Gaps exist, to be sure. Up to this point, and possibly always, rural internet access speeds are, on average, slower than found in urban and suburban areas, for reasons directly related to the cost of network infrastructure. So some of the gap is supply related. But not all of the gap is supply constrained; some of the gap is produced by differential demand for the product in urban and rural areas. 

That gap also exists with respect to buy rates. “Rural Americans are now 12 percentage points less likely than Americans overall to have home broadband; in 2007, there was a 16-point gap between rural Americans (35 percent) and all U.S. adults (51 percent) on this question,” according to the Pew Research Center. 


You might think the differences are completely based on the supply of service, but demand also is an issue. 

“Rural residents go online less frequently than their urban and suburban counterparts,” says Pew Research Center. “Roughly three-quarters (76 percent) of adults who live in rural communities say they use the internet on at least a daily basis, compared with more than eight-in-ten of those in suburban (86 percent) or urban (83 percent) areas. 

Some 15 percent of rural adults say they never go online, compared with less than one-in-ten of those who live in urban communities (nine percent) and those who live in the suburbs (six percent). 

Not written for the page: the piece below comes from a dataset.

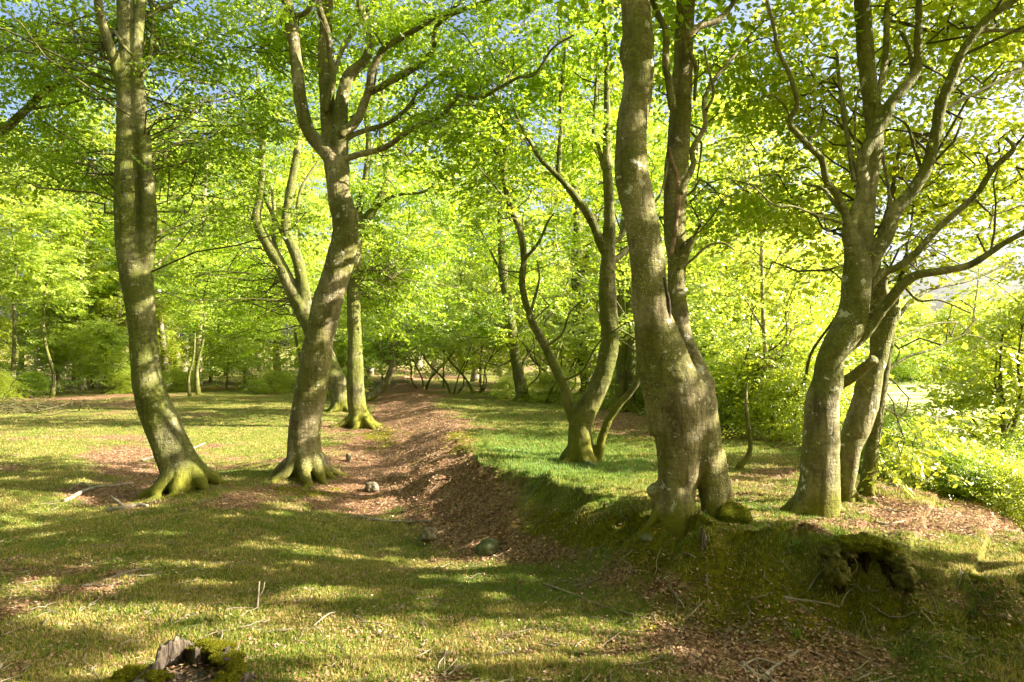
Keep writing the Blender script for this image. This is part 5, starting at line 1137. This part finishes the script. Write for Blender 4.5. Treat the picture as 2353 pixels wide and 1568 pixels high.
# the root pit in the bank: a dark hollow under an overhanging mossy brow
c = np.array([2.92, 5.58, gz(2.92, 5.95) - .26])
st = empty('hollow_stump', c, 'dark hollow of an old rotted root sunk in the bank under an overhanging mossy brow', 'stump')
def hf2(a):
    b = np.maximum(0, np.sin(a) + .05) / 1.05; return -.10 + .37 * b ** .45 + .05 * np.abs(noise2(a * 9, a * 0, 17)) * b
V, Q4, aa, hh = shell(c, .22, hf2, .05, 5.0, seg=120, rows=16, flare=.05)
Q4 = Q4[(V[Q4].mean(1)[:, 1] - c[1]) > -.02]
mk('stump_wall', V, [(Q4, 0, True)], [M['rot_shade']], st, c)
for i_, (ang, rr, z, rad) in enumerate([(.25, .25, .13, (.08, .12, .08)), (.75, .23, .21, (.12, .12, .06)), (1.2, .17, .26, (.14, .12, .05)), (1.65, .13, .27, (.14, .12, .05)), (2.1, .17, .25, (.13, .12, .05)), (2.6, .24, .18, (.11, .12, .07)), (3.0, .26, .06, (.09, .11, .09)), (-.1, .27, .03, (.08, .11, .08))]):
    blob_mesh('moss_cushion', (c[0] + cos(ang) * rr, c[1] + sin(ang) * rr * 1.0, c[2] + z), rad, 'moss' if i_ in (2, 3, 4, 1) else 'turf', 40 + i_, .5, parent=st, origin=c, kf=2.2)

# brush heap at the far left
q = ground_at(40, 950); rs2 = np.random.default_rng(9)
K = 90; cen = q + np.column_stack([rs2.normal(0, .9, K), rs2.normal(0, .5, K), np.abs(rs2.normal(0, .25, K))])
a = rs2.uniform(0, pi, K); e = rs2.normal(0, .35, K); l = rs2.uniform(.5, 1.6, K); t = np.linspace(-.5, .5, 6)
d = np.stack([np.cos(a) * np.cos(e), np.sin(a) * np.cos(e), np.sin(e)], -1)
PT = np.concatenate([cen[:, None, :] + d[:, None, :] * l[:, None, None] * t[None, :, None] + rs2.normal(0, .035, (K, 6, 3)), np.repeat(rs2.uniform(.006, .018, K)[:, None], 6, 1)[..., None]], -1)
PT[..., 2] = np.maximum(PT[..., 2], terrain(PT[..., 0], PT[..., 1]) + .01)
V, Q4 = tubes_batch(PT, 5)
tag(mk('brush_heap', V, [(Q4, 0, True)], [M['twig']], None, q), 'tangled heap of dry brushwood at the far left', 'brushwood')

# coarse grass tufts on the bank
def grass_tuft(name, px, py, nb, hgt, label, seed, group=None):
    q = ground_at(px, py); r_ = np.random.default_rng(seed)
    a = r_.uniform(0, 2 * pi, nb); le = r_.uniform(.15, .9, nb); h = hgt * r_.uniform(.6, 1, nb)
    t = np.linspace(0, 1, 6)
    b = q + np.column_stack([r_.normal(0, .025, nb), r_.normal(0, .025, nb), np.zeros(nb) - .01])
    cx = b[:, None, 0] + np.cos(a)[:, None] * (t ** 1.8) * (h * np.sin(le))[:, None]; cy = b[:, None, 1] + np.sin(a)[:, None] * (t ** 1.8) * (h * np.sin(le))[:, None]
    cz = b[:, None, 2] + (t - .35 * t ** 3 * le[:, None]) * h[:, None]
    sx = -np.sin(a)[:, None] * .0045 * (1.02 - t); sy = np.cos(a)[:, None] * .0045 * (1.02 - t)
    V = np.stack([np.stack([cx - sx, cy - sy, cz], -1), np.stack([cx + sx, cy + sy, cz], -1)], 2).reshape(-1, 3)
    i = (np.arange(nb) * 12)[:, None] + np.arange(5)[None, :] * 2
    Q4 = np.stack([i, i + 1, i + 3, i + 2], -1).reshape(-1, 4)
    return tag(mk(name, V, [(Q4, 0, False)], [M['grass']], None, q, attrs={'tint': np.clip(r_.normal(.8, .1, len(Q4)), 0, 1)}), label, 'grass tuft', group)
grass_tuft('grass_tuft', 1926, 1252, 34, .24, 'long-bladed grass tuft at the foot of the right hand beech', 1)
grass_tuft('grass_tuft', 1828, 1272, 30, .22, 'grass tuft hanging over the broken edge of the bank', 2)
grass_tuft('grass_tuft', 1115, 1030, 26, .26, 'grass tuft on the crest of the path bank, the larger one', 3)
grass_tuft('grass_tuft', 1070, 1045, 20, .22, 'grass tuft on the path bank nearer the dead leaves', 4)
grass_tuft('grass_tuft', 1915, 1345, 24, .20, 'dark grass tuft below the curled twig', 5)
grass_tuft('grass_tuft', 2230, 1420, 40, .16, 'drooping grass tuft on the shaded right bank', 6)
grass_tuft('grass_tuft', 1830, 1465, 30, .14, 'sunlit grass tuft among dead leaves at the lower right', 7)
grass_tuft('grass_tuft', 1180, 1335, 40, .10, 'short bright grass tuft in a sun patch near the boulder', 8)

# ------------------------------------------------------------------ light, sky, camera
w = bpy.data.worlds.new('World'); scene.world = w; w.use_nodes = True
nt = w.node_tree; bg = nt.nodes['Background']
sky = nt.nodes.new('ShaderNodeTexSky'); sky.sky_type = 'NISHITA'; sky.sun_disc = False
sky.sun_elevation = SUN_EL; sky.sun_rotation = SUN_AZ; sky.air_density = .8; sky.dust_density = 6.0; sky.ozone_density = 1.0
nt.links.new(sky.outputs[0], bg.inputs[0]); bg.inputs[1].default_value = .07
sl = bpy.data.lights.new('sun', 'SUN'); sl.energy = 5.0; sl.angle = radians(.53); sl.color = (1, .90, .72)
so = bpy.data.objects.new('sun', sl); COL.objects.link(so)
from mathutils import Vector
so.rotation_euler = Vector(tuple(-S)).to_track_quat('-Z', 'Y').to_euler()

cam = bpy.data.cameras.new('camera'); cam.lens = 24.0; cam.sensor_width = 36; cam.clip_end = 3000; cam.clip_start = .05
cam.shift_y = (HY - 784) / 2353.0
co = bpy.data.objects.new('camera', cam); COL.objects.link(co); co.location = (0, 0, H); co.rotation_euler = (pi / 2, 0, 0)
scene.camera = co

scene.view_settings.view_transform = 'Standard'; scene.view_settings.look = 'None'; scene.view_settings.gamma = 1; scene.view_settings.exposure = 2.5
c_ = scene.cycles
c_.max_bounces = 8; c_.diffuse_bounces = 4; c_.glossy_bounces = 2; c_.transmission_bounces = 5; c_.transparent_max_bounces = 4
c_.use_adaptive_sampling = True; c_.adaptive_threshold = .02; c_.caustics_reflective = False; c_.caustics_refractive = False
c_.sample_clamp_indirect = 6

The point is that some reports, and news stories about those reports, often are misinterpreted. Fixed internet access is not “all” internet access. “Broadband” is not synonymous with “internet access.” And homes are not the same thing as “people.”

It simply is not believable that “31 percent of U.S. households do not have a broadband connection.”

There are only about 122 million total U.S. households, according to U.S. Census Bureau statistics. That implies 38 million U.S. homes not buying internet access running at a minimum of 25 Mbps.


A more reasonable estimate would be that seven million to possibly nine million locations cannot buy 25 Mbps service from a terrestrial supplier, though virtually 100 percent can buy from at least two satellite providers.